Pourtant l’idée de laisser les décisions politiques aux mains des scientifiques me paraît dangereuse. Larrère donne un exemple tiré de “l’appel des 15 000”, une tribune signée comme son nom l’indique par 15 000 scientifiques et parue en 2017. Parmis les solutions qu’ielles apportent, ielles proposent de “déterminer à long terme une taille de population humaine soutenable et scientifiquement défendable tout en s’assurant le soutien des pays et des responsables mondiaux pour atteindre cet objectif vital”. Cela se veut scientifique, cela se veut neutre. Plot twist : ça ne l’est pas. Décider de réguler les naissances ce n’est pas neutre politiquement parlant.

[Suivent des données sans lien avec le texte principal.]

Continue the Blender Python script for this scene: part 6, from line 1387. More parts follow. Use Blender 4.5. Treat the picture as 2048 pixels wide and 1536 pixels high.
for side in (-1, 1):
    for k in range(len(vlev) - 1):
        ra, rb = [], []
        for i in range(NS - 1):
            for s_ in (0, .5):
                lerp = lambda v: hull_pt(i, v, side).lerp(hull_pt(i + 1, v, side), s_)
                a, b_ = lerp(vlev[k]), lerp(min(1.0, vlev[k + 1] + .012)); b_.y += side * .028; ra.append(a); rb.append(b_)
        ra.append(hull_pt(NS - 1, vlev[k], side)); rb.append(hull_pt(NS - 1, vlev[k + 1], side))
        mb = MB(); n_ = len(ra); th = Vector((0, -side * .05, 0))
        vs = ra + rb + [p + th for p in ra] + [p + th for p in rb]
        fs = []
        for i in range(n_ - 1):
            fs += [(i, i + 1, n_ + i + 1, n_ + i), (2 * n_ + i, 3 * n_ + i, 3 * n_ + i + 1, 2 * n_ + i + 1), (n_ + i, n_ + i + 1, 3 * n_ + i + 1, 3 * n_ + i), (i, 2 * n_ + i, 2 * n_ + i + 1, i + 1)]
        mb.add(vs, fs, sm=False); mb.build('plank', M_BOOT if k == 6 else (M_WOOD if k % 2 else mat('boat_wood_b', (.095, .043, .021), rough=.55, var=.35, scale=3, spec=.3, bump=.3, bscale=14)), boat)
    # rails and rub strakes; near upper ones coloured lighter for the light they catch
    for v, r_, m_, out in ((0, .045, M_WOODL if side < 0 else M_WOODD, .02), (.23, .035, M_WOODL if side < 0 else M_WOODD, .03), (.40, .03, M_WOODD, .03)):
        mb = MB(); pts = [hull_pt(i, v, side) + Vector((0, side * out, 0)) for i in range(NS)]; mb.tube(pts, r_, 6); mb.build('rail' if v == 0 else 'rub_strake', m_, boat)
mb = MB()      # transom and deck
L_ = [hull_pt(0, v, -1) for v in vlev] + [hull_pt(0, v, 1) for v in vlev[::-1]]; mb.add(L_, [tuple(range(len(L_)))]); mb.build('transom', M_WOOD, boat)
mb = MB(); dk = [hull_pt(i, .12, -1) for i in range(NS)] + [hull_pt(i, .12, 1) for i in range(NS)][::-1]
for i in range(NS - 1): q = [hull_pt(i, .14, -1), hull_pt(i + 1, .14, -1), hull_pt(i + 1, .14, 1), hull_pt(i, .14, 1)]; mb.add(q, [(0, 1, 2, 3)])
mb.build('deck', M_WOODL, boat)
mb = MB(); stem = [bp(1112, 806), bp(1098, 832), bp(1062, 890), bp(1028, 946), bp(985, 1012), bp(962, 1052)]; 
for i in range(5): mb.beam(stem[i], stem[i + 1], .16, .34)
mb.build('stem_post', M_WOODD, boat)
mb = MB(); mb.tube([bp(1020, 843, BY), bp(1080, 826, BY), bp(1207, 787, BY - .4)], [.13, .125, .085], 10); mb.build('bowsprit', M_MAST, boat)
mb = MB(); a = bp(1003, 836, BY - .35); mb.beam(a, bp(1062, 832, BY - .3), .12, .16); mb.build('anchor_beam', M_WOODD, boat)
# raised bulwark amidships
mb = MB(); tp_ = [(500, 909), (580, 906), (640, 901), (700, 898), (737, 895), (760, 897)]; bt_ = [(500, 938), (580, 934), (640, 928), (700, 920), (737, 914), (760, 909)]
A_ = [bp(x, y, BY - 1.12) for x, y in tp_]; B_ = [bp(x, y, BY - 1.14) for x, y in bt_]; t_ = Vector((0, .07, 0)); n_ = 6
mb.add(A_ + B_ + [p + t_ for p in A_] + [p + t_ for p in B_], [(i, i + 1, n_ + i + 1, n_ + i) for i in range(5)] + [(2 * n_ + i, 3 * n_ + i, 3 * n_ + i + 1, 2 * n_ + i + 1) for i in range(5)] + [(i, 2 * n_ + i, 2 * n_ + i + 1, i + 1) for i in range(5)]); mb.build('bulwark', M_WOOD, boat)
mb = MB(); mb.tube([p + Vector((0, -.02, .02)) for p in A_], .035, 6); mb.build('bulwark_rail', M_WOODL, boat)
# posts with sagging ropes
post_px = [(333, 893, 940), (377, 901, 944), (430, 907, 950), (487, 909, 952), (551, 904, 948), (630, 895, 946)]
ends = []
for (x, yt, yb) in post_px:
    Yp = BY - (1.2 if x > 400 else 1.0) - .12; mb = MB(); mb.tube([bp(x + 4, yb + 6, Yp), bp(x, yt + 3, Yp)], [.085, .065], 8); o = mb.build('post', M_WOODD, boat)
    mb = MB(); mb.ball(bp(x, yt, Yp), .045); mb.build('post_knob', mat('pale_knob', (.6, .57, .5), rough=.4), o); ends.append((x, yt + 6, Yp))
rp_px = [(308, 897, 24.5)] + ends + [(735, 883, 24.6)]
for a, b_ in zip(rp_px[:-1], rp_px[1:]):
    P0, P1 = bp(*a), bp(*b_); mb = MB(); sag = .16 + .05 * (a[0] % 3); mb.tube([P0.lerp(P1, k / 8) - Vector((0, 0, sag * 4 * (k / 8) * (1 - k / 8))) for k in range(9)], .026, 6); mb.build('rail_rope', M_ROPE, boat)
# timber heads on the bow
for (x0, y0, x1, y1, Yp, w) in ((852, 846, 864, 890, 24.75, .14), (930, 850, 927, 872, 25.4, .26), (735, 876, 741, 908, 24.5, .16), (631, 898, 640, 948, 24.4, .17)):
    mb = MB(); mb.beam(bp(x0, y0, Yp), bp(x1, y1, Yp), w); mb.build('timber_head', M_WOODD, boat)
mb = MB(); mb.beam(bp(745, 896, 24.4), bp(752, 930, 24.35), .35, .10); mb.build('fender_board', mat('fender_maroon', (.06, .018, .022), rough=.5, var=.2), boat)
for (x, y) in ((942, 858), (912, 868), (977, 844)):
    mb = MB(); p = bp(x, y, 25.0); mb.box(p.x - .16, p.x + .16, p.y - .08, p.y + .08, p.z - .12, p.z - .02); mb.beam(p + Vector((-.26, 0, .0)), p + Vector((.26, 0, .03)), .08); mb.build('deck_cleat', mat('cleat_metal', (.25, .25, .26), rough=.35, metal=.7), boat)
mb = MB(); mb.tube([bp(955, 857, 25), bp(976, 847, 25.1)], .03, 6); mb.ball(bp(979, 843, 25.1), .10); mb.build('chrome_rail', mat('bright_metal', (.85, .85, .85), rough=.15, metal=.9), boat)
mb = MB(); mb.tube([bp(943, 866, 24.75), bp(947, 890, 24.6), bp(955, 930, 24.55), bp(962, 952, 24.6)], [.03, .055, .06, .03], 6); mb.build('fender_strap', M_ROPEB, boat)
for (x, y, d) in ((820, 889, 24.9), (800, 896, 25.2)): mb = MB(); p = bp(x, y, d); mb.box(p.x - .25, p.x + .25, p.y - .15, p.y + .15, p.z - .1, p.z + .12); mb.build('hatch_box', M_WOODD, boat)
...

C’est faire le choix de limiter le nombre d’individus plutôt que de limiter la quantité de ressource disponible pour chaque individu. C’est occulter la réalité sociale et le fait que tous les êtres humains sur terre n’ont pas la même empreinte écologique. Enfin si je reprend les mots de Larrère, c’est “passer pour une vérité scientifique ce qui est un jugement politique”. On voit apparaître clairement les dérives possibles de la technocratie, un mode de gouvernance qui laisse une place centrale aux scientifiques.